Cronaca

L’Istat certifica il declino demografico del Paese: pochi figli, tanti vecchi

Istat declino demografico pochi figli tanti vecchi

 Mint Images / Agf

 Una coppia di anziani

Siamo sempre di meno e sempre più vecchi. Calano le nascite, anche perché, complice l’assenza di un lavoro stabile, sono pochi i giovani che lasciano la famiglia di origine e decidono di sposarsi facendo figli. Aumentano i decessi ma non il numero delle vedove, superato dalle anziane coniugate grazie all’aumento di sopravvivenza degli uomini. È il quadro che emerge dal rapporto 2019 dell’Istat.

Dal 2015 – si legge – i residenti nel nostro Paese sono in diminuzione: 60,4 milioni al primo gennaio di quest’anno, oltre 400 mila in meno rispetto al primo gennaio di quattro anni fa. Un “declino demografico” che si spiega con una evidente riduzione delle nascite (439 mila bambini iscritti all’anagrafe lo scorso anno, ben 140 mila in meno rispetto al 2008) a fronte di un aumento dei decessi (633 mila nel 2018, circa 50 mila in più di 11 anni fa).

Il 45% delle donne tra i 18 e 49 anni, il dato è del 2016, non ha ancora avuto figli anche se sono meno del 5% quelle che dichiarano che avere figli non rientra nel proprio progetto di vita. E meno male che, come effetto delle migrazioni, da noi vivono 5,2 milioni cittadini stranieri (anche loro destinati a invecchiare), circa l’8,7% della popolazione totale.

I ‘MAMMONI’

Il rapporto 2019 ci dice che al primo gennaio 2018 i giovani residenti in Italia di età compresa tra i 20 e i 34 anni sono 9 milioni e 630 mila, pari al 16% del totale della popolazione (anche loro in diminuzione di oltre 1 milione e 230 mila unità rispetto al 2008). Ebbene, più della meta’ (5,5 milioni), celibi e nubili, vive con almeno un genitore. Il fatto di non poter contare su un lavoro stabile non aiuta i ragazzi a dar corso ai loro progetti di vita.
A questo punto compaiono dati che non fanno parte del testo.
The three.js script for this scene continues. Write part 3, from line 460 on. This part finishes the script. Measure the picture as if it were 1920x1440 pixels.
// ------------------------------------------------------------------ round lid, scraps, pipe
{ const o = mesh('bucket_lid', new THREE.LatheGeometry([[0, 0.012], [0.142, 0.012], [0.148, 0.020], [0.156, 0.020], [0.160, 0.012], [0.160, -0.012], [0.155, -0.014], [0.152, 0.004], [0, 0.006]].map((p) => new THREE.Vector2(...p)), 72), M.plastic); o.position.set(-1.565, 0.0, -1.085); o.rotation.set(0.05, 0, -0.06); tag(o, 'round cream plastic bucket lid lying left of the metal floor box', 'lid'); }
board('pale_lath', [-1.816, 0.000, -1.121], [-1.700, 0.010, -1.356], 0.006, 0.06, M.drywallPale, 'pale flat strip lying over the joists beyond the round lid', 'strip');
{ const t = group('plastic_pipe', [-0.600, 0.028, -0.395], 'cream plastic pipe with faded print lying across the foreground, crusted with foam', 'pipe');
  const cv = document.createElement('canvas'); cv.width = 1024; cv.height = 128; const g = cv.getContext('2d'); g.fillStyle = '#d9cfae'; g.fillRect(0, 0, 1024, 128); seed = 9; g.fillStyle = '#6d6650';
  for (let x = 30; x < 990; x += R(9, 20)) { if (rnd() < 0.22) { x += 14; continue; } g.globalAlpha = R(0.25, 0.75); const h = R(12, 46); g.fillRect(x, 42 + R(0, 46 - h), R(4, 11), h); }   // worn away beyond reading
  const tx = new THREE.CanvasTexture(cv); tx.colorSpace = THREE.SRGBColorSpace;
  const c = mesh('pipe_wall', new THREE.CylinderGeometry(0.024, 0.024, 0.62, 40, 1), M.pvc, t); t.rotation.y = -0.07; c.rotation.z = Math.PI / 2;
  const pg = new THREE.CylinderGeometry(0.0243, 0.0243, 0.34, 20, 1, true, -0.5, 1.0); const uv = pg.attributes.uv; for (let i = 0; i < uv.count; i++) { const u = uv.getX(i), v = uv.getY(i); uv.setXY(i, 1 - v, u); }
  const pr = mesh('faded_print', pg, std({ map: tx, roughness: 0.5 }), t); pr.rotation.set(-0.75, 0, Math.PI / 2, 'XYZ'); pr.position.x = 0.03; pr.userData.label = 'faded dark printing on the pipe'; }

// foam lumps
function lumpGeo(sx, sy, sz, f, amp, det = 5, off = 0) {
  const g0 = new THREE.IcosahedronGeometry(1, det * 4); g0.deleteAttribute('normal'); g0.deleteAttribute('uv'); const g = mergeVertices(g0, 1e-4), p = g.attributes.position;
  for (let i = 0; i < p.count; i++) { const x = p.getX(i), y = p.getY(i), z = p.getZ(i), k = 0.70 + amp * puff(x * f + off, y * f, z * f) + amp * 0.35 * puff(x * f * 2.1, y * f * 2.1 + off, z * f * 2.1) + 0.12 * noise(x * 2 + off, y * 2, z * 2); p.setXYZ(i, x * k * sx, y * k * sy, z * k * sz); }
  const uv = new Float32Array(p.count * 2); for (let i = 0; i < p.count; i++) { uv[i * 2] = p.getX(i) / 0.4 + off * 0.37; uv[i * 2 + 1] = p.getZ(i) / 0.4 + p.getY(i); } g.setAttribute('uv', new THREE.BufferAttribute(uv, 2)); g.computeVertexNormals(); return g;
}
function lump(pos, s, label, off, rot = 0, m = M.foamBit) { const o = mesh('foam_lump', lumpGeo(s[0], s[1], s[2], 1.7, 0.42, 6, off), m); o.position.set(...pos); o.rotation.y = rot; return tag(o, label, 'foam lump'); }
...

Nel secondo dopoguerra si lasciava la famiglia intorno ai 25 anni. Per la generazione degli anni Settanta il distacco avveniva verso i 28.

LA SOPRAVVIVENZA

Le donne continuano a vivere più degli uomini (85,2 anni in media rispetto agli 80,8) ma il divario si sta assottigliando nel tempo. Gli uomini, però, godono in media di buona salute per 59,7 anni, le donne per 57,8: benché più longeve, queste ultime vivono un maggior numero di anni in condizioni di salute via via più precarie. Sono maggiormente colpite da patologie croniche meno letali che insorgono più precocemente e diventano progressivamente invalidanti con l’avanzare dell’età.

PAESE DI ULTRACENTENARI

Sono quasi 15 mila quelli residenti in Italia che detiene il record europeo assieme alla Francia. Al primo gennaio 2015, i super longevi erano oltre 19 mila, massimo storico.

CROLLO DELLE VEDOVE

Non ci si sposa più, prosperano le libere unioni, crescono separazioni e divorzi. Lo stato civile della popolazione residente in Italia cambia negli anni grazie al forte calo della primo-nuzialità, all’aumento della longevità e alla crescita dell’instabilità coniugale. Ma la novità è che tra le donne anziane le coniugate superano le vedove. Se al censimento del 1991, nella classe di età riferita ai 65 anni e più era prevalente la quota di donne vedove rispetto alle coniugate (50,5% contro 37,4%), al primo gennaio 2018, le coniugate superano le vedove (47,7% contro 41,9%).

E ciò grazie ai guadagni di sopravvivenza specialmente degli uomini che possono arrivare a età più elevate, facendo compagnie alle loro partner. A 45-54 anni un uomo su quattro non si è mai sposato mentre sono nubili quasi il 18% delle donne (più che raddoppiate rispetto al 1991). E poiché 7 figli su 10 nascono all’interno del matrimonio, la diminuzione dei coniugati si ripercuote sul crollo delle nascite.

Le libere unioni sono più che quadruplicate negli ultimi 20 anni, passando da 291 mila del 1996-97 a circa un milione e 325 mila del 2016-17. Boom anche delle famiglie ‘more uxorio’, passate da 196 mila a circa 512 mila. E mentre le separazioni hanno un trend in crescita, lieve ma costante negli anni, il divorzio ha registrato un aumento consistente a partire dal 2015, con 82 mila casi, ben il 57,5% rispetto al 2014, toccando quota 99 mila nel 2016 e rallentando (92 mila) l’anno dopo. Gli esperti dell’Istat lo spiegano gli effetti di due importanti variazioni normative in materia di scioglimento delle unioni coniugali.